Maxim Meyer-Horn

4 Oct
Music

Interview: Meet Celeste, London’s Most Interesting Upcoming Soul Singer

Sometimes, you hear a voice and feel all the emotions put into a song. That was the case when we discovered the British soul singer Celeste this summer. The 24-year-old artist rose to stardom these past few months thanks to her insane voice that will help her get to the top very soon. After a short walk from the Ancienne Belgique in Brussels to our studio, we learned some interesting things about the singer.

Hi Celeste, how are you?

Thanks, I’m good. Thank you for bringing me here.

You’ve started your career without a big label. Why did you decide to change that?

That’s a good question. Actually, I’ve been writing for quite awhile and I had some music I felt confident and proud of. I just wanted it to be delivered to the world in a way that I didn’t had the opportunity before. 

You grew up in the UK, where you developed your love for music. Who has inspired you as a teenager?

Most of my inspiration came from when I was as young as three years old until now. The thing that really stuck in my head and is the most significant are the singers I heard when I was about eight. Those were soul singers like Tammi Terrell, Marvin Gaye and Otis Redding. Aretha Franklin as well, because that was the music my family was listening to.

I think, when you’re a child, that’s the first music you hear and then when you grow into a teenager, you hear the music of your peers and what they like to listen to. But those were the singers that taught me how to sing and sort of made me discover my voice because I would just sing along to them. I kept doing that until someone was like, “You can do that!”. 

You blend poetry with soul and R&B. What makes it so powerful in your opinion?

I think the language in poetry can be very powerful and it feels like you can say a lot more. I know a band called Fontaines DC. They’re very inspired by poets and they kind of see themselves in that way. They’re a band I love listening to.

Poetry is a bit closer to the rhythm of your speaking voice, so you can kind of say more and get more words out, whereas singing a melody kind of, sometimes, puts a limit on how much you can say. That’s, for example, why rappers can say so much more, because their rhythm allows them to. I think, when you sometimes write in that form, you can kind of deliver so much more clear narrative that has a story from start to finish.
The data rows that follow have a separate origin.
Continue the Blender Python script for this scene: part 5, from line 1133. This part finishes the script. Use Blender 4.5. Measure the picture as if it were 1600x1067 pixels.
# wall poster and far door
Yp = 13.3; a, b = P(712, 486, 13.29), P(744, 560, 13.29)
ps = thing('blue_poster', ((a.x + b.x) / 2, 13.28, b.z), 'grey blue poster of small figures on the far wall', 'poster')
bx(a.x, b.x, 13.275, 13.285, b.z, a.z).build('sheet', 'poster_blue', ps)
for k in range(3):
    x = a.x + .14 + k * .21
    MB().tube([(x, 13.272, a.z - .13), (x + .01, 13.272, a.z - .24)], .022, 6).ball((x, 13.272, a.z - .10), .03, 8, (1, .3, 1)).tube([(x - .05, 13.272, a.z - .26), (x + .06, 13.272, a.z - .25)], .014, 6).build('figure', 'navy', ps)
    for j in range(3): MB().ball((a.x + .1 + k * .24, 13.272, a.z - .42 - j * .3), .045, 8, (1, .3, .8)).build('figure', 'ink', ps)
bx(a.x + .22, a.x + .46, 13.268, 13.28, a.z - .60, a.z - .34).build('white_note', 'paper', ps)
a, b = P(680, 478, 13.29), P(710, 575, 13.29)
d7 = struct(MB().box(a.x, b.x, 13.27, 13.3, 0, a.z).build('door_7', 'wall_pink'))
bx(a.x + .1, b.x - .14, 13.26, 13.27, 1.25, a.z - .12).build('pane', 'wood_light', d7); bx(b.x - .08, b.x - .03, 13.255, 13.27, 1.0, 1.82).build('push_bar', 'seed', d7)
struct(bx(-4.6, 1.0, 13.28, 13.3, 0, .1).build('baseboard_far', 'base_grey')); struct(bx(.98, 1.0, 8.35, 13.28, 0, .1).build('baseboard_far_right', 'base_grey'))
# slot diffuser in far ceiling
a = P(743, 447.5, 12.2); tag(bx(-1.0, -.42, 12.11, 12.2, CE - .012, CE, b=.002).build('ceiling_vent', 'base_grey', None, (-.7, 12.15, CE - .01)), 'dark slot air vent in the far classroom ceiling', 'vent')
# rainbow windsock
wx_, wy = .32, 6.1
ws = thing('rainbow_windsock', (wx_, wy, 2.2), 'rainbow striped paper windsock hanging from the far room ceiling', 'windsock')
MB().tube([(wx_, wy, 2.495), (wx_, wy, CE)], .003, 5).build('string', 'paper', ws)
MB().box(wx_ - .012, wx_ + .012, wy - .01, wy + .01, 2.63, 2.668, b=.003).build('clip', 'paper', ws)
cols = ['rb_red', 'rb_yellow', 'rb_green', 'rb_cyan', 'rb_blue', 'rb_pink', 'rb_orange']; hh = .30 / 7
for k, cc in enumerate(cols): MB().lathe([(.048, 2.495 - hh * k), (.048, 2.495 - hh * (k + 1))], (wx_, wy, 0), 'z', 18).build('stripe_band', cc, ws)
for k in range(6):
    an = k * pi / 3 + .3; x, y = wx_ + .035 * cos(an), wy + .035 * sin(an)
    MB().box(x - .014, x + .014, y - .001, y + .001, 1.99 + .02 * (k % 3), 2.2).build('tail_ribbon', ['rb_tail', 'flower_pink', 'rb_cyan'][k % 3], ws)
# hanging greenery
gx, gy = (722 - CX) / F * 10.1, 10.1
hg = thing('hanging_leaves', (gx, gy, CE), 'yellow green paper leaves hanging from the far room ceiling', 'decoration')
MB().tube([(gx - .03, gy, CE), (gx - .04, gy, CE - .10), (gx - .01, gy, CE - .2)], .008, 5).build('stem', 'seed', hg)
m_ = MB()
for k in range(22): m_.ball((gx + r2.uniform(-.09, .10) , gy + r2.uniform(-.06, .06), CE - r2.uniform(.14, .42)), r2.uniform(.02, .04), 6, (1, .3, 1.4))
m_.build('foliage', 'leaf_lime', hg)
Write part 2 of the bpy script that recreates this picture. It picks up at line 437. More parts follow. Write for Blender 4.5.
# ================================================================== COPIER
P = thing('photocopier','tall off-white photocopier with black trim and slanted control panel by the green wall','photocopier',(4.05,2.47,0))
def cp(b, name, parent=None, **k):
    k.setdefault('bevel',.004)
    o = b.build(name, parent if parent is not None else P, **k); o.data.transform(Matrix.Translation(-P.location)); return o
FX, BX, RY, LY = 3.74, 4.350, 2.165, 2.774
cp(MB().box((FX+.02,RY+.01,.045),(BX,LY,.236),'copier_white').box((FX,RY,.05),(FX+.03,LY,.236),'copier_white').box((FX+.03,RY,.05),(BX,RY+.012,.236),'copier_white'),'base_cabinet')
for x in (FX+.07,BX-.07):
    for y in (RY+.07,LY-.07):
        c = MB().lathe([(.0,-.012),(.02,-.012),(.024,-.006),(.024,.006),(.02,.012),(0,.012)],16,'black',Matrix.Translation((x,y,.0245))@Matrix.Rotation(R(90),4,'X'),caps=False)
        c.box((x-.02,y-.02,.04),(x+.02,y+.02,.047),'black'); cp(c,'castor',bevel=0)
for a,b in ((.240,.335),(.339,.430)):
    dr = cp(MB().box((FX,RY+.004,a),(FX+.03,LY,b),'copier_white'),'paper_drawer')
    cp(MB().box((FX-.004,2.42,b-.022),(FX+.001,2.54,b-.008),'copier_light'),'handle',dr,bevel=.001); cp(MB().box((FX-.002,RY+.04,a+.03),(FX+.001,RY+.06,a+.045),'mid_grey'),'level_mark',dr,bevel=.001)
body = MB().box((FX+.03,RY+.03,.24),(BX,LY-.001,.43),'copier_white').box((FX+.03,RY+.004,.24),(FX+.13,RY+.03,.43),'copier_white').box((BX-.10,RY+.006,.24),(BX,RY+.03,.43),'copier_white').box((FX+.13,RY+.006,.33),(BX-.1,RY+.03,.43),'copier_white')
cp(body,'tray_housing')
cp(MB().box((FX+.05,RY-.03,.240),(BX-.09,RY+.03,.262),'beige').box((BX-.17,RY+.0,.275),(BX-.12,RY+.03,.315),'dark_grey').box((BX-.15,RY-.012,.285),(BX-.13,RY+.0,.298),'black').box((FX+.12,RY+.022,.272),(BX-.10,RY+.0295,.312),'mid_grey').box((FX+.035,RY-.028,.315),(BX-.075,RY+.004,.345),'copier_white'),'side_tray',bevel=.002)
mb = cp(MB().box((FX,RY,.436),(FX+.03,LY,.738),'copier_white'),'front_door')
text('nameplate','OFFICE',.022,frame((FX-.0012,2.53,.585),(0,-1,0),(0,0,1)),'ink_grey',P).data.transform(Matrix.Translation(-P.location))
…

It’s more laid out.

You have the gift to tell a story with your voice. Is it difficult for you to put deep emotions in a song?

When I’m about to write a song, I just let it naturally come out as it wants to. If that’s a day that I might be feeling really empowered, or might feel really sad, I let my body speak for itself. Some days, it’s hard because it doesn’t really want to come to the surface. But most of the time, in the music I’ve written, it all came quite naturally.

A live show is completely different compared to a studio environment. How do you try to create a special live experience?

I’m kind of lucky in a way compared to some people that my music is written from a live perspective anyway. When we’re in a room writing, we’re kind of jamming with different musicians and then bring it all together in the end. It translates quite easily to a live show where I can have a band. My early music was much more electronic, so when it came to a live show, it didn’t sound like the record. Whereas now, it sounds a lot closer to it and than there’s an interpretation that I think I prefer live shows sometimes. There’s a lot more freedom to different things, which I love.

You want to make music that sounds timeless. How do you approach this?

I don’t know if I have the answer to that question yet, because there are a lot of artists that have reinvented themselves over the decades and that’s somehow maybe also why they have survived the test of time. But for me, as long as I still like the music myself when I’m performing it one, two or eventually ten years later, I think that’s the way for longevity. As long I feel like what I’m saying is honest to myself at that moment in time, I’m sure that I’m able to keep singing it. Hopefully, that means that people still listen to it.

Lately is your most recent project. What did you want to showcase with the EP?

The first song I wrote for the EP is “Both Sides Of The Moon” and in that song I discovered the sound that I wanted to set the tone for the rest of the music I make pretty much forever until I change my mind and like something else. It seems like that was the point I was trying to get to for a while. Whereas live sounds with slight manipulation in terms of the recording and engineering process after the song was recorded and all the arrangements were recorded. I just felt like with that song when it came, I knew that I wanted to paint the picture around it and I feel like I did that, but more stuff to come!

When can we expect your first album?

At the moment, everything that I write is in consideration for my album and I hope I have something to play for people by March 2020. In January or February, I will really start looking which songs should go where and all that sort of thing. I’ve been writing for a while and I’ve been especially writing a lot this year, so I’ll be more getting into that at the end of the year.

 

Celeste’s latest EP “Lately” is available on all streaming platforms.